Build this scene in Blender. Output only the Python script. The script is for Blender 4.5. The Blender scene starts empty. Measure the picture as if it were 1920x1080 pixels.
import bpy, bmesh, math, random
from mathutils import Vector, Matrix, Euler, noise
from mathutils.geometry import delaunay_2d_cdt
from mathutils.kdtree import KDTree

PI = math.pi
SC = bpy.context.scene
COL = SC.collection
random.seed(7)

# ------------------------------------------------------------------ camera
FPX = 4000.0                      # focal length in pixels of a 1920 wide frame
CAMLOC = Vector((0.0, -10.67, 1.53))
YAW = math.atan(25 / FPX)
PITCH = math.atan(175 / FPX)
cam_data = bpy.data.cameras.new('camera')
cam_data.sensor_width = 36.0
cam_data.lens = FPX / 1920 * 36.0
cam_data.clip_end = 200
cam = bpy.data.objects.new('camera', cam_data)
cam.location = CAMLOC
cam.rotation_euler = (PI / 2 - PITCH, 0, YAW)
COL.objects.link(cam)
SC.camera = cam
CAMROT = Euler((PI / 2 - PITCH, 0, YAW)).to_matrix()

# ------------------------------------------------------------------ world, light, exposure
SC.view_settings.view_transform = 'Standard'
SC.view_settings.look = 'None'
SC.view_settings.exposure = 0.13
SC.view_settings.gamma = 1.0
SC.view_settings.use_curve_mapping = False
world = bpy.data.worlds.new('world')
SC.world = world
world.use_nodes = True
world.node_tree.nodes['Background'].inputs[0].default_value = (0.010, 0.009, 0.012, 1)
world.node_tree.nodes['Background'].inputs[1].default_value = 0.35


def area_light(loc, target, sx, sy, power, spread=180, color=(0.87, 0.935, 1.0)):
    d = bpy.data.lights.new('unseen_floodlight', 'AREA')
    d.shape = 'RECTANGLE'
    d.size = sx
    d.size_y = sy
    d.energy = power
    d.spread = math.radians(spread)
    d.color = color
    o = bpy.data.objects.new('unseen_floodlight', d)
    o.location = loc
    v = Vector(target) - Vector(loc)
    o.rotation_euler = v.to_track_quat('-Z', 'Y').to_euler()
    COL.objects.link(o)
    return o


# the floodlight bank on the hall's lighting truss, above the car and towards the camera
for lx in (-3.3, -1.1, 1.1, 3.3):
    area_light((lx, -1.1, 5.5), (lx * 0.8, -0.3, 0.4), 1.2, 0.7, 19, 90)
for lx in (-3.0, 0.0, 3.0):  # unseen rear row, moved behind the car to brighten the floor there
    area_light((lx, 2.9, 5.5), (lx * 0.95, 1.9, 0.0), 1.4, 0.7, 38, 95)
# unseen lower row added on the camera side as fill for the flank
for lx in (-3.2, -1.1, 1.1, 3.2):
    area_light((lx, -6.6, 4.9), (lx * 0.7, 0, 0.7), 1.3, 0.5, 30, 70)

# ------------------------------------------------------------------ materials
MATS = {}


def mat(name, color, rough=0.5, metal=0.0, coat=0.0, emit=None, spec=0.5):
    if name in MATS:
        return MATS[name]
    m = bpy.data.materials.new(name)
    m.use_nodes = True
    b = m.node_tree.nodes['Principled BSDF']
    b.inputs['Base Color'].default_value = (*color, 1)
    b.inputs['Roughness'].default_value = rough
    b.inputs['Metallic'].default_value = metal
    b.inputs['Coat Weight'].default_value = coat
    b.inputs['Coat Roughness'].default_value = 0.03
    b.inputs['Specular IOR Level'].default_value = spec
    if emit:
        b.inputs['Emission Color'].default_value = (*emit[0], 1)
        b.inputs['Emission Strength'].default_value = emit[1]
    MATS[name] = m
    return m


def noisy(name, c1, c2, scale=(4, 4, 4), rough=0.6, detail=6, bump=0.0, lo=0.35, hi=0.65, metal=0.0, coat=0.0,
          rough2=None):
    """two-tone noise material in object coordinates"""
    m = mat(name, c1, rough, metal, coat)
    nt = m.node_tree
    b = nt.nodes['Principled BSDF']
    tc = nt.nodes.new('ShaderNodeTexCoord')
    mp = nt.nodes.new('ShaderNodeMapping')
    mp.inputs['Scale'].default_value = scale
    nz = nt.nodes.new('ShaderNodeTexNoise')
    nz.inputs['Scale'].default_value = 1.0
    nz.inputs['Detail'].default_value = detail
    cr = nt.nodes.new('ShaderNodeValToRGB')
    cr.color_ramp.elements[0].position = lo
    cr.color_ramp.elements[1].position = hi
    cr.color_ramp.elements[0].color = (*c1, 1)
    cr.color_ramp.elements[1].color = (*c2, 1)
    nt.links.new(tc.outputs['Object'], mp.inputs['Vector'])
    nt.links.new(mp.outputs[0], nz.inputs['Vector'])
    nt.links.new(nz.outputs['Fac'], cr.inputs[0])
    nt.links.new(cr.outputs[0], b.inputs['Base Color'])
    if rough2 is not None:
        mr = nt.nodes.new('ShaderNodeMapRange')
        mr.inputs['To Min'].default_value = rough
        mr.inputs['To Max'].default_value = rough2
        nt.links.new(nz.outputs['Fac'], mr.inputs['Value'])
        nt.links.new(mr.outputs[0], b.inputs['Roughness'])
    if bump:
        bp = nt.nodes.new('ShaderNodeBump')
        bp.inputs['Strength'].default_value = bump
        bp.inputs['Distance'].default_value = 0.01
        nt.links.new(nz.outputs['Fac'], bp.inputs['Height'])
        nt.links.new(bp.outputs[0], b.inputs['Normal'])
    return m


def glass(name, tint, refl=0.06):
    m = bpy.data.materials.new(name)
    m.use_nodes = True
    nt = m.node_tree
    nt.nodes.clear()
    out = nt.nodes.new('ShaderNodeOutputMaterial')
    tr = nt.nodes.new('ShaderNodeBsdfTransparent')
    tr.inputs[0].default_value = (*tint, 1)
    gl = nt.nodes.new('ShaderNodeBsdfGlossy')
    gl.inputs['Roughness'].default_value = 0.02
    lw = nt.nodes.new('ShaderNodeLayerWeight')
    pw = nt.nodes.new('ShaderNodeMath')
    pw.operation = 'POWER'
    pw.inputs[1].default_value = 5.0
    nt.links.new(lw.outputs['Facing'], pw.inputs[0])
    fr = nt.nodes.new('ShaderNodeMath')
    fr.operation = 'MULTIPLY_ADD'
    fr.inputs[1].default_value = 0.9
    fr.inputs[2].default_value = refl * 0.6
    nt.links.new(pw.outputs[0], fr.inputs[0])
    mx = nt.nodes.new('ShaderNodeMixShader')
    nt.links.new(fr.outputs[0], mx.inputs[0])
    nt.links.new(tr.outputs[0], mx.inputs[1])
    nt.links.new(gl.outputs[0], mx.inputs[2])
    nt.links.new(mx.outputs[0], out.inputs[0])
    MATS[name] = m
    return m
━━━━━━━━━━
● WHAT THIS TASK INVOLVES
Retype all of the material, keeping each line exact.

● WRITTEN RESPONSE
Build this scene in Blender. Output only the Python script. The script is for Blender 4.5. The Blender scene starts empty. Measure the picture as if it were 1920x1080 pixels.
import bpy, bmesh, math, random
from mathutils import Vector, Matrix, Euler, noise
from mathutils.geometry import delaunay_2d_cdt
from mathutils.kdtree import KDTree

PI = math.pi
SC = bpy.context.scene
COL = SC.collection
random.seed(7)

# ------------------------------------------------------------------ camera
FPX = 4000.0                      # focal length in pixels of a 1920 wide frame
CAMLOC = Vector((0.0, -10.67, 1.53))
YAW = math.atan(25 / FPX)
PITCH = math.atan(175 / FPX)
cam_data = bpy.data.cameras.new('camera')
cam_data.sensor_width = 36.0
cam_data.lens = FPX / 1920 * 36.0
cam_data.clip_end = 200
cam = bpy.data.objects.new('camera', cam_data)
cam.location = CAMLOC
cam.rotation_euler = (PI / 2 - PITCH, 0, YAW)
COL.objects.link(cam)
SC.camera = cam
CAMROT = Euler((PI / 2 - PITCH, 0, YAW)).to_matrix()

# ------------------------------------------------------------------ world, light, exposure
SC.view_settings.view_transform = 'Standard'
SC.view_settings.look = 'None'
SC.view_settings.exposure = 0.13
SC.view_settings.gamma = 1.0
SC.view_settings.use_curve_mapping = False
world = bpy.data.worlds.new('world')
SC.world = world
world.use_nodes = True
world.node_tree.nodes['Background'].inputs[0].default_value = (0.010, 0.009, 0.012, 1)
world.node_tree.nodes['Background'].inputs[1].default_value = 0.35


def area_light(loc, target, sx, sy, power, spread=180, color=(0.87, 0.935, 1.0)):
    d = bpy.data.lights.new('unseen_floodlight', 'AREA')
    d.shape = 'RECTANGLE'
    d.size = sx
    d.size_y = sy
    d.energy = power
    d.spread = math.radians(spread)
    d.color = color
    o = bpy.data.objects.new('unseen_floodlight', d)
    o.location = loc
    v = Vector(target) - Vector(loc)
    o.rotation_euler = v.to_track_quat('-Z', 'Y').to_euler()
    COL.objects.link(o)
    return o


# the floodlight bank on the hall's lighting truss, above the car and towards the camera
for lx in (-3.3, -1.1, 1.1, 3.3):
    area_light((lx, -1.1, 5.5), (lx * 0.8, -0.3, 0.4), 1.2, 0.7, 19, 90)
for lx in (-3.0, 0.0, 3.0):  # unseen rear row, moved behind the car to brighten the floor there
    area_light((lx, 2.9, 5.5), (lx * 0.95, 1.9, 0.0), 1.4, 0.7, 38, 95)
# unseen lower row added on the camera side as fill for the flank
for lx in (-3.2, -1.1, 1.1, 3.2):
    area_light((lx, -6.6, 4.9), (lx * 0.7, 0, 0.7), 1.3, 0.5, 30, 70)

# ------------------------------------------------------------------ materials
MATS = {}


def mat(name, color, rough=0.5, metal=0.0, coat=0.0, emit=None, spec=0.5):
    if name in MATS:
        return MATS[name]
    m = bpy.data.materials.new(name)
    m.use_nodes = True
    b = m.node_tree.nodes['Principled BSDF']
    b.inputs['Base Color'].default_value = (*color, 1)
    b.inputs['Roughness'].default_value = rough
    b.inputs['Metallic'].default_value = metal
    b.inputs['Coat Weight'].default_value = coat
    b.inputs['Coat Roughness'].default_value = 0.03
    b.inputs['Specular IOR Level'].default_value = spec
    if emit:
        b.inputs['Emission Color'].default_value = (*emit[0], 1)
        b.inputs['Emission Strength'].default_value = emit[1]
    MATS[name] = m
    return m


def noisy(name, c1, c2, scale=(4, 4, 4), rough=0.6, detail=6, bump=0.0, lo=0.35, hi=0.65, metal=0.0, coat=0.0,
          rough2=None):
    """two-tone noise material in object coordinates"""
    m = mat(name, c1, rough, metal, coat)
    nt = m.node_tree
    b = nt.nodes['Principled BSDF']
    tc = nt.nodes.new('ShaderNodeTexCoord')
    mp = nt.nodes.new('ShaderNodeMapping')
    mp.inputs['Scale'].default_value = scale
    nz = nt.nodes.new('ShaderNodeTexNoise')
    nz.inputs['Scale'].default_value = 1.0
    nz.inputs['Detail'].default_value = detail
    cr = nt.nodes.new('ShaderNodeValToRGB')
    cr.color_ramp.elements[0].position = lo
    cr.color_ramp.elements[1].position = hi
    cr.color_ramp.elements[0].color = (*c1, 1)
    cr.color_ramp.elements[1].color = (*c2, 1)
    nt.links.new(tc.outputs['Object'], mp.inputs['Vector'])
    nt.links.new(mp.outputs[0], nz.inputs['Vector'])
    nt.links.new(nz.outputs['Fac'], cr.inputs[0])
    nt.links.new(cr.outputs[0], b.inputs['Base Color'])
    if rough2 is not None:
        mr = nt.nodes.new('ShaderNodeMapRange')
        mr.inputs['To Min'].default_value = rough
        mr.inputs['To Max'].default_value = rough2
        nt.links.new(nz.outputs['Fac'], mr.inputs['Value'])
        nt.links.new(mr.outputs[0], b.inputs['Roughness'])
    if bump:
        bp = nt.nodes.new('ShaderNodeBump')
        bp.inputs['Strength'].default_value = bump
        bp.inputs['Distance'].default_value = 0.01
        nt.links.new(nz.outputs['Fac'], bp.inputs['Height'])
        nt.links.new(bp.outputs[0], b.inputs['Normal'])
    return m


def glass(name, tint, refl=0.06):
    m = bpy.data.materials.new(name)
    m.use_nodes = True
    nt = m.node_tree
    nt.nodes.clear()
    out = nt.nodes.new('ShaderNodeOutputMaterial')
    tr = nt.nodes.new('ShaderNodeBsdfTransparent')
    tr.inputs[0].default_value = (*tint, 1)
    gl = nt.nodes.new('ShaderNodeBsdfGlossy')
    gl.inputs['Roughness'].default_value = 0.02
    lw = nt.nodes.new('ShaderNodeLayerWeight')
    pw = nt.nodes.new('ShaderNodeMath')
    pw.operation = 'POWER'
    pw.inputs[1].default_value = 5.0
    nt.links.new(lw.outputs['Facing'], pw.inputs[0])
    fr = nt.nodes.new('ShaderNodeMath')
    fr.operation = 'MULTIPLY_ADD'
    fr.inputs[1].default_value = 0.9
    fr.inputs[2].default_value = refl * 0.6
    nt.links.new(pw.outputs[0], fr.inputs[0])
    mx = nt.nodes.new('ShaderNodeMixShader')
    nt.links.new(fr.outputs[0], mx.inputs[0])
    nt.links.new(tr.outputs[0], mx.inputs[1])
    nt.links.new(gl.outputs[0], mx.inputs[2])
    nt.links.new(mx.outputs[0], out.inputs[0])
    MATS[name] = m
    return m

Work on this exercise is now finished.